▸ **Given exercise**: Scan the entries below and extract each line with the word "wide" in it.

Exercise data start

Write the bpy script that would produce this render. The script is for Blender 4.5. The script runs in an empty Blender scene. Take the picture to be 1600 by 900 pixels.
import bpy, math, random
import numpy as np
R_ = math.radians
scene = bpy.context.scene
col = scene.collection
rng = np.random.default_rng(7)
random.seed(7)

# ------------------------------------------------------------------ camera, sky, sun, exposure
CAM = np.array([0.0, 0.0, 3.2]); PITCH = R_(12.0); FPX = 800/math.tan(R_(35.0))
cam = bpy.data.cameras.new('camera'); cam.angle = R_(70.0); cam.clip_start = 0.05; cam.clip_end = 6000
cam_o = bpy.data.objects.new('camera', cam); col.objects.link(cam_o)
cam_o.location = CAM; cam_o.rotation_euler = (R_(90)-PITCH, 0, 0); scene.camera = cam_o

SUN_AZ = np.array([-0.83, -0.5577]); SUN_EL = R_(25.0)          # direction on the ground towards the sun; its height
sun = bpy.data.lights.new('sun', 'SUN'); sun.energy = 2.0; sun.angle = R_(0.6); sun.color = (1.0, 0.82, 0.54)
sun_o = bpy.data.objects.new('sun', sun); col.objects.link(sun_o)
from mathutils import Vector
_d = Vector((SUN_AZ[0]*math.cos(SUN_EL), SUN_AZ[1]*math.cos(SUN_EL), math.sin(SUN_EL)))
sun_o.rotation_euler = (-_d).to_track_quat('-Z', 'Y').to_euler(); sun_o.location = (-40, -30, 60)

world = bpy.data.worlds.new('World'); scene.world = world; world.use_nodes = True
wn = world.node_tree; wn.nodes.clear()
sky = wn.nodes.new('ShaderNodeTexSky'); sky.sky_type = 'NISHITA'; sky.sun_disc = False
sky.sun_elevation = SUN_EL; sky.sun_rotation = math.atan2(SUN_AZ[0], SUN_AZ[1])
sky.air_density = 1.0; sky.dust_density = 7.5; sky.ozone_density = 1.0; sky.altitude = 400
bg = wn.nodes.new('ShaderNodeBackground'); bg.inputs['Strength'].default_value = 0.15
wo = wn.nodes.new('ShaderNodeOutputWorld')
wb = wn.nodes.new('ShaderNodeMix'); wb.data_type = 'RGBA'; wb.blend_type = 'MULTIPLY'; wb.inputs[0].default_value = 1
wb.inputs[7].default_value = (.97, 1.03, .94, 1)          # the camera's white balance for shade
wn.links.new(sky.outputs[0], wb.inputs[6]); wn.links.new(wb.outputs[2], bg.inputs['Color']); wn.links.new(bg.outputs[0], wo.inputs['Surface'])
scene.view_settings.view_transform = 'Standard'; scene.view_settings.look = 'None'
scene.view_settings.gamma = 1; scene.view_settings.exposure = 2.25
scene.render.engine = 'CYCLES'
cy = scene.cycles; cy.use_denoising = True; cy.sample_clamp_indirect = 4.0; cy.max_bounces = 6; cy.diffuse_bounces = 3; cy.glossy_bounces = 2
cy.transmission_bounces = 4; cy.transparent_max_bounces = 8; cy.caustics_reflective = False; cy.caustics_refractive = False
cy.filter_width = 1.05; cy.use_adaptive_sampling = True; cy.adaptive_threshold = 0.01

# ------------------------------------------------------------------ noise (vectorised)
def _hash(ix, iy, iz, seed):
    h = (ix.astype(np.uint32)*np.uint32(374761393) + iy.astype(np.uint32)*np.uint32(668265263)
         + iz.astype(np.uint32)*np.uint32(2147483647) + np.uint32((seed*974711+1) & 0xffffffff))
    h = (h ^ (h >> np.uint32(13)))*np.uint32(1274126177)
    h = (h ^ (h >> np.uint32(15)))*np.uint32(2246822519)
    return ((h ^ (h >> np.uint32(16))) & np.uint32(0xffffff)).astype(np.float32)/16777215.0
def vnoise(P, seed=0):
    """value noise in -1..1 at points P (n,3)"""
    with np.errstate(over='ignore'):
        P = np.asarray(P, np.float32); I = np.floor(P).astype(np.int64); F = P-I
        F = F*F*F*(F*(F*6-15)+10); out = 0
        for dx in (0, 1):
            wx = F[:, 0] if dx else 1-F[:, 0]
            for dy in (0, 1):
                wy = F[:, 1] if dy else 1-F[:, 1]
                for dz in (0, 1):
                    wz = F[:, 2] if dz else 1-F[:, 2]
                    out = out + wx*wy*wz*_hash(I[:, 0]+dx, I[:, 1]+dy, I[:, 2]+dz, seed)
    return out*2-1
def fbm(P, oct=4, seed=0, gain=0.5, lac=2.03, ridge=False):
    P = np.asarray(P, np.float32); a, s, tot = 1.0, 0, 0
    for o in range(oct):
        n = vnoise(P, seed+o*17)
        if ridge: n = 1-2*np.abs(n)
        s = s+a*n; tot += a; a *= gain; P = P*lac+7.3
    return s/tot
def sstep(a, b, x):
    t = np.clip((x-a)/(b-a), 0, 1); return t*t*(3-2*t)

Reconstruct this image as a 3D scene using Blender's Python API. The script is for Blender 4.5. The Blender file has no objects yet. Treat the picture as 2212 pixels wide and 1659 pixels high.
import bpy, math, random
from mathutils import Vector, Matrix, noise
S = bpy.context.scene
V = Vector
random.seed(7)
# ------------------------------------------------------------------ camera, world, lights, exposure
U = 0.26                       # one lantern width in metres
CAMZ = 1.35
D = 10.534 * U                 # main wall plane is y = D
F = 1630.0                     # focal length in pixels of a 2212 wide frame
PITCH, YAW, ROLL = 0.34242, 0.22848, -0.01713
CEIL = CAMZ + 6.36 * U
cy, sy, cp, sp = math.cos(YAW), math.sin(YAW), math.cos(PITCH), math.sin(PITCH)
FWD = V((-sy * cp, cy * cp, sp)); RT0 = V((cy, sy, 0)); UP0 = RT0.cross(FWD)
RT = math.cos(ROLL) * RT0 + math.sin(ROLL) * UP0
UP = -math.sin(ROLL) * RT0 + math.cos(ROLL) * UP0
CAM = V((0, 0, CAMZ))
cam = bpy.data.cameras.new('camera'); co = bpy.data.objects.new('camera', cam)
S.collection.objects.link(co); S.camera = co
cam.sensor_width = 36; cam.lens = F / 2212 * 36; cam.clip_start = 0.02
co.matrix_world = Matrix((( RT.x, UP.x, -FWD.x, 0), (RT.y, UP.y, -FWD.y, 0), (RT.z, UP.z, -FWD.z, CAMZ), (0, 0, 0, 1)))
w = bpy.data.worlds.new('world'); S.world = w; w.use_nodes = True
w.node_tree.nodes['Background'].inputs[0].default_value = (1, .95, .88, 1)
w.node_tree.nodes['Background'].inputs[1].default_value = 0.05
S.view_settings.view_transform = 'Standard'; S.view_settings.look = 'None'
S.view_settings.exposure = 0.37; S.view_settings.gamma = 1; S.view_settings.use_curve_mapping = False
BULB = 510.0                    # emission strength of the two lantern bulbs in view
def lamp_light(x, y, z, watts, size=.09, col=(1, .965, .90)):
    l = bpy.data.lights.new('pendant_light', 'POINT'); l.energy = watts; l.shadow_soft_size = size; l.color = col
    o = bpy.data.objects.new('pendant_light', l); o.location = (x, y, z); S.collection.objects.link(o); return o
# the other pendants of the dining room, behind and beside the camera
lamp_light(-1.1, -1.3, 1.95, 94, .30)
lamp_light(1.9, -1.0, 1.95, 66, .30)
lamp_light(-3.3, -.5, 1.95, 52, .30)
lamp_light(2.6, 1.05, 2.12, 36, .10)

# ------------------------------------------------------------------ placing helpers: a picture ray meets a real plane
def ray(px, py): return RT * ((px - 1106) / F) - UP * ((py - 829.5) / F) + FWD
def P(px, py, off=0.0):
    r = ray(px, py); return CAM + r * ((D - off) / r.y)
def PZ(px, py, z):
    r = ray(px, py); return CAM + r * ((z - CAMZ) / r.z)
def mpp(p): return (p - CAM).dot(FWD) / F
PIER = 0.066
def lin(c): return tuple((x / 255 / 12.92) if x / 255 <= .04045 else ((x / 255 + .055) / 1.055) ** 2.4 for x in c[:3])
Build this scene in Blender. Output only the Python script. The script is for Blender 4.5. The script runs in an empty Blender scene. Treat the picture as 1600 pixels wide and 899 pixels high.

Exercise data end

▸ **Solution for this task**:
Reconstruct this image as a 3D scene using Blender's Python API. The script is for Blender 4.5. The Blender file has no objects yet. Treat the picture as 2212 pixels wide and 1659 pixels high.
F = 1630.0                     # focal length in pixels of a 2212 wide frame
Build this scene in Blender. Output only the Python script. The script is for Blender 4.5. The script runs in an empty Blender scene. Treat the picture as 1600 pixels wide and 899 pixels high.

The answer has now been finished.